Trump Calling for Expedited Removal, Not End to Due Process at Border: Former Judge

Charlotte Cuthbertson
6/25/2018
Updated:
6/25/2018
WASHINGTON—President Donald Trump’s morning tweets about border security set off a deluge of reports that he was calling for the end to due process.
“Hiring many thousands of judges, and going through a long and complicated legal process, is not the way to go - will always be disfunctional [sic]. People must simply be stopped at the Border and told they cannot come into the U.S. illegally. Children brought back to their country,” Trump wrote on Twitter on June 25.
“If this is done, illegal immigration will be stopped in it’s [sic] tracks - and at very little, by comparison, cost. This is the only real answer - and we must continue to BUILD THE WALL!”
However, Trump is not suggesting to throw due process out the window, said Art Arthur, a former immigration court judge and current resident fellow in law and policy at the Center for Immigration Studies.
“This procedure is in place; it’s not like he’s coming up with some crazy idea that doesn’t exist,” Arthur said.
He said Trump is calling for enforcement of the current law under the Immigration and Nationality Act.
“If you enter the United States illegally and you’re apprehended shortly thereafter—within close proximity to the border—or you come in through the port of entry without proper documents, you’re subject to expedited removal,  where DHS [Department of Homeland Security] can make the determination that you’re removable and just send you back home,” Arthur said. “You'd never see an immigration judge.”
He said it’s only when someone makes a valid claim for asylum that the individual actually sees an immigration judge.
“Curbing the abuses in the expedited removal process will actually put us in a position that the president is calling for,” he said.
Hon. Art Arthur, resident fellow in law and policy at the Center for Immigration Studies, testifies about illegal immigration at a hearing of the House Subcommittee on National Security on April 12, 2018. (Charlotte Cuthbertson/The Epoch Times)
Hon. Art Arthur, resident fellow in law and policy at the Center for Immigration Studies, testifies about illegal immigration at a hearing of the House Subcommittee on National Security on April 12, 2018. (Charlotte Cuthbertson/The Epoch Times)
Anyone who is arrested by Border Patrol after entering illegally, or who is arrested at a port of entry for not having the required travel documentation, can claim credible fear.
The person is then screened by an asylum officer to assess the credible fear claim.
“Asylum officers grant anywhere between 75 and 90 percent of all those requests,” said Arthur in a former interview. “If you’re found to have a credible fear, you are then put into removal proceedings before an immigration judge.”
Those individuals are then released into the United States with a court date to determine their asylum status many years down the road.
This is also known as “catch and release,” which Trump has also been outspoken about.
“Catch and release is ridiculous. If they touch our property, if they touch our country, essentially you catch them and you release them into our country,” he said. “That’s not acceptable to anybody. So we need a change in the law.”
After six months of a pending case, the asylum-seeker is able to get work authorization.
Many simply do not show up at their court appointment, and of the ones who do, about 13 percent are granted asylum, according to fiscal year 2016 numbers, when more than 65,000 asylum applications were received.
The result of a June 11 reversal of an immigration court ruling by Attorney General Jeff Sessions, which clarifies the credible fear criteria, is that fewer people will pass credible fear screening, Arthur said.
Sessions said in the ruling that individuals who are fleeing crime and domestic violence, but are not persecuted by their own government, do not fall under the asylum criteria.
Arthur said he hasn’t seen a call for thousands more immigration judges “but there’s definitely call for hundreds.”
“I would call for doubling the number of immigration judges,” he said.
The current 334 immigration judges are dealing with a case backlog of 692,000 active cases and 330,000 pending cases.

Unaccompanied Minors

Arthur said Trump’s comment in the tweets about “children brought back to their country” refers to the president’s call for a change to the Trafficking Victims Protection Reauthorization Act (TVPRA).

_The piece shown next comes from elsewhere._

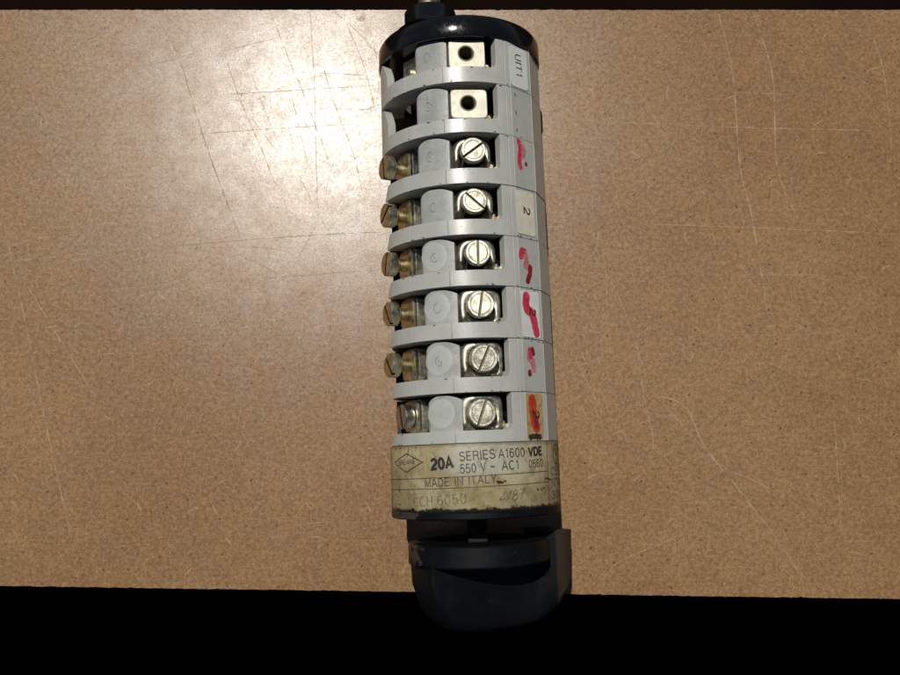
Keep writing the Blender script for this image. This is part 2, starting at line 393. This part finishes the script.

Under the TVPRA, unaccompanied minors—those under 18 traveling without an adult—from anywhere but Mexico and Canada cannot be turned back, so the United States is forced to accept them, even if they cannot verify their age, identity, credible fear status, or criminal background.

Unaccompanied minors are turned over to Health and Human Services, which releases most within about 57 days to a parent or family member already living in the United States, often illegally.

The Border Security and Immigration Reform Act of 2018, known as a bipartisan compromise on immigration reform, is set to hit the floor of the House this week. It would amend the TVPRA to provide the ability to return any minor not eligible for entry back to their home country.